begin INFORMATION PROVIDED

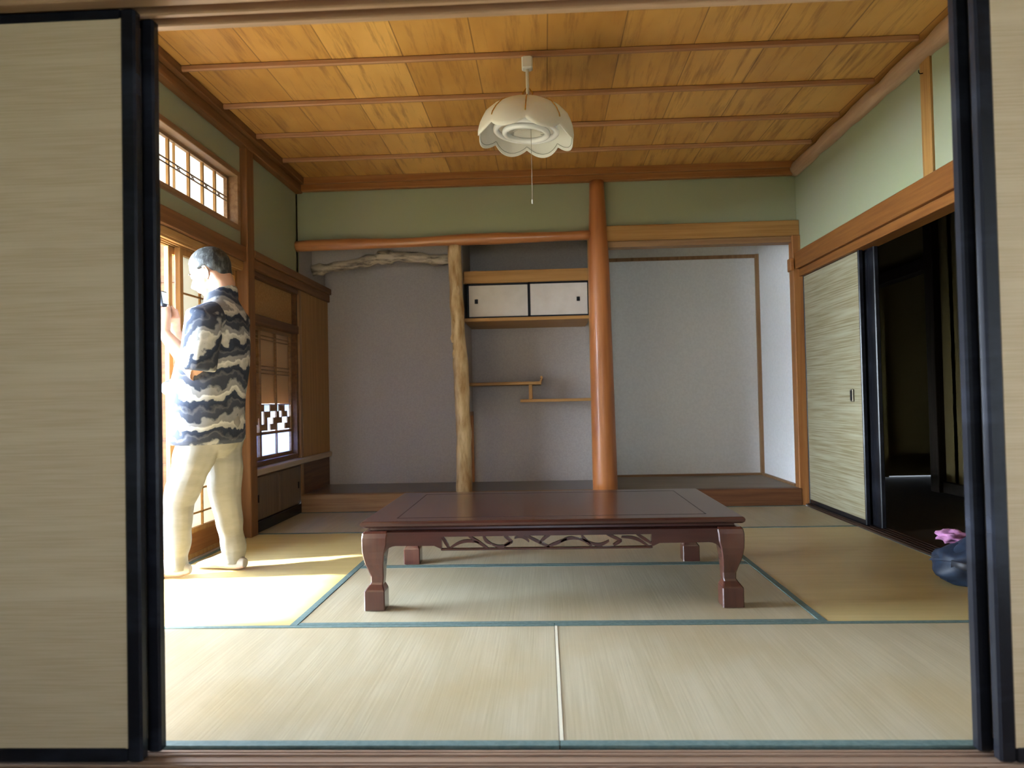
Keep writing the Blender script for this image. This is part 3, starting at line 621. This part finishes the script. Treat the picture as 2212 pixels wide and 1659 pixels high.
# ------------------------------------------------------------------ pendant lamp
LC = Vector((-.068, 1.845, 2.51))
r = thing('pendant_lamp', LC, 'cream scalloped pendant lamp with brass ribs hanging from the ceiling', 'lamp')
build('ceiling_rose', MB().box(LC.x-.027, LC.x+.027, LC.y-.027, LC.y+.027, 2.452, 2.512, 0, .006), M_whiteplastic, r)
build('cord', MB().tube([(LC.x, LC.y, 2.455), (LC.x, LC.y, 2.31)], .008, 10), M_whiteplastic, r)
m = MB()
for s_ in (-1, 1): m.tube([(LC.x, LC.y, 2.365), (LC.x+s_*.012, LC.y, 2.352), (LC.x+s_*.024, LC.y, 2.335), (LC.x+s_*.022, LC.y, 2.320), (LC.x+s_*.010, LC.y, 2.314)], .0035, 8)
m.lathe([(.006, 2.318), (.022, 2.312), (.030, 2.304), (.004, 2.300)], (LC.x, LC.y, 0), 20)
build('brass_hook', m, M_brass, r)
NS, SX, SY = 96, LC.x-.0, LC.y
TILT = Matrix.Rotation(math.radians(4), 4, 'Y')
def shade_pt(a, t, inner=0):
    # t 0 top .. 1 rim
    lobe = abs(math.sin(a*4))          # 8 petals
    prof = [(0, .012, .0), (.08, .05, -.004), (.22, .105, -.02), (.42, .168, -.050), (.62, .210, -.090), (.80, .234, -.128), (.92, .243, -.158), (1, .242, -.176)]
    for (t0, r0, z0), (t1, r1, z1) in zip(prof, prof[1:]):
        if t <= t1: k = (t-t0)/(t1-t0); rr_ = r0+(r1-r0)*k; z = z0+(z1-z0)*k; break
    rr_ = rr_*(1-.055*(1-lobe)*min(1, t*1.6))-inner
    z -= .040*(lobe**.8)*max(0, (t-.62)/.38)**1.3
    v = Vector((rr_*math.cos(a), rr_*math.sin(a), z)); v = TILT @ v
    return (SX+v.x, SY+v.y, 2.305+v.z)
m = MB(); A0 = math.radians(8)
out = [[shade_pt(A0+2*math.pi*j/NS, i/16) for j in range(NS)] for i in range(17)]
inn = [[shade_pt(A0+2*math.pi*j/NS, i/16, .004) for j in range(NS)] for i in range(16, -1, -1)]
m.rings(out+inn, 0, False)
M_shade = paper('cream_lamp_acrylic', (.97, .97, .94), .3)
sh = build('lamp_shade', m, M_shade, r)
m = MB()
for k in range(8):
    a = A0*0+math.pi/4*k+A0*0
    P = [Vector(shade_pt(a, t_/12*.86, -.003)) for t_ in range(1, 13)]
    m.tube(P, .003, 6)
build('brass_ribs', m, M_brass, sh)
m = MB()
def scal(a, off, zz): 
    v = Vector(shade_pt(a, 1, off)); return (v.x, v.y, v.z+zz)
m.tube([scal(A0+2*math.pi*j/192, .006, .018) for j in range(192)], .0012, 5, closed=True)
build('rim_line', m, mat('dark_rim_thread', (.25, .27, .24), .7), sh)
M_tube = mat('white_glass_tube', (.85, .86, .88), .25, .5)
for R_, nm in ((.150, 'ring_tube'), (.105, 'ring_tube')):
    pts = []
    for j in range(48):
        a = 2*math.pi*j/48; v = TILT @ Vector((R_*math.cos(a), R_*math.sin(a), -.158-(.0 if R_ > .12 else .012))); pts.append((SX+v.x, SY+v.y, 2.305+v.z))
    build('ring_tube', MB().tube(pts, .0145, 12, closed=True), M_tube, r)
m = MB(); v = TILT @ Vector((0, 0, -.12)); c = (SX+v.x, SY+v.y, 2.305+v.z)
m.lathe([(.0, .03), (.062, .028), (.07, .01), (.062, -.012), (0, -.014)], c, 28)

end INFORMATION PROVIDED

◆ TASK REQUIREMENTS
Repeat the material above word for word, please, apart from its images.

◆ EXPECTED ANSWER
Keep writing the Blender script for this image. This is part 3, starting at line 621. This part finishes the script. Treat the picture as 2212 pixels wide and 1659 pixels high.
# ------------------------------------------------------------------ pendant lamp
LC = Vector((-.068, 1.845, 2.51))
r = thing('pendant_lamp', LC, 'cream scalloped pendant lamp with brass ribs hanging from the ceiling', 'lamp')
build('ceiling_rose', MB().box(LC.x-.027, LC.x+.027, LC.y-.027, LC.y+.027, 2.452, 2.512, 0, .006), M_whiteplastic, r)
build('cord', MB().tube([(LC.x, LC.y, 2.455), (LC.x, LC.y, 2.31)], .008, 10), M_whiteplastic, r)
m = MB()
for s_ in (-1, 1): m.tube([(LC.x, LC.y, 2.365), (LC.x+s_*.012, LC.y, 2.352), (LC.x+s_*.024, LC.y, 2.335), (LC.x+s_*.022, LC.y, 2.320), (LC.x+s_*.010, LC.y, 2.314)], .0035, 8)
m.lathe([(.006, 2.318), (.022, 2.312), (.030, 2.304), (.004, 2.300)], (LC.x, LC.y, 0), 20)
build('brass_hook', m, M_brass, r)
NS, SX, SY = 96, LC.x-.0, LC.y
TILT = Matrix.Rotation(math.radians(4), 4, 'Y')
def shade_pt(a, t, inner=0):
    # t 0 top .. 1 rim
    lobe = abs(math.sin(a*4))          # 8 petals
    prof = [(0, .012, .0), (.08, .05, -.004), (.22, .105, -.02), (.42, .168, -.050), (.62, .210, -.090), (.80, .234, -.128), (.92, .243, -.158), (1, .242, -.176)]
    for (t0, r0, z0), (t1, r1, z1) in zip(prof, prof[1:]):
        if t <= t1: k = (t-t0)/(t1-t0); rr_ = r0+(r1-r0)*k; z = z0+(z1-z0)*k; break
    rr_ = rr_*(1-.055*(1-lobe)*min(1, t*1.6))-inner
    z -= .040*(lobe**.8)*max(0, (t-.62)/.38)**1.3
    v = Vector((rr_*math.cos(a), rr_*math.sin(a), z)); v = TILT @ v
    return (SX+v.x, SY+v.y, 2.305+v.z)
m = MB(); A0 = math.radians(8)
out = [[shade_pt(A0+2*math.pi*j/NS, i/16) for j in range(NS)] for i in range(17)]
inn = [[shade_pt(A0+2*math.pi*j/NS, i/16, .004) for j in range(NS)] for i in range(16, -1, -1)]
m.rings(out+inn, 0, False)
M_shade = paper('cream_lamp_acrylic', (.97, .97, .94), .3)
sh = build('lamp_shade', m, M_shade, r)
m = MB()
for k in range(8):
    a = A0*0+math.pi/4*k+A0*0
    P = [Vector(shade_pt(a, t_/12*.86, -.003)) for t_ in range(1, 13)]
    m.tube(P, .003, 6)
build('brass_ribs', m, M_brass, sh)
m = MB()
def scal(a, off, zz): 
    v = Vector(shade_pt(a, 1, off)); return (v.x, v.y, v.z+zz)
m.tube([scal(A0+2*math.pi*j/192, .006, .018) for j in range(192)], .0012, 5, closed=True)
build('rim_line', m, mat('dark_rim_thread', (.25, .27, .24), .7), sh)
M_tube = mat('white_glass_tube', (.85, .86, .88), .25, .5)
for R_, nm in ((.150, 'ring_tube'), (.105, 'ring_tube')):
    pts = []
    for j in range(48):
        a = 2*math.pi*j/48; v = TILT @ Vector((R_*math.cos(a), R_*math.sin(a), -.158-(.0 if R_ > .12 else .012))); pts.append((SX+v.x, SY+v.y, 2.305+v.z))
    build('ring_tube', MB().tube(pts, .0145, 12, closed=True), M_tube, r)
m = MB(); v = TILT @ Vector((0, 0, -.12)); c = (SX+v.x, SY+v.y, 2.305+v.z)
m.lathe([(.0, .03), (.062, .028), (.07, .01), (.062, -.012), (0, -.014)], c, 28)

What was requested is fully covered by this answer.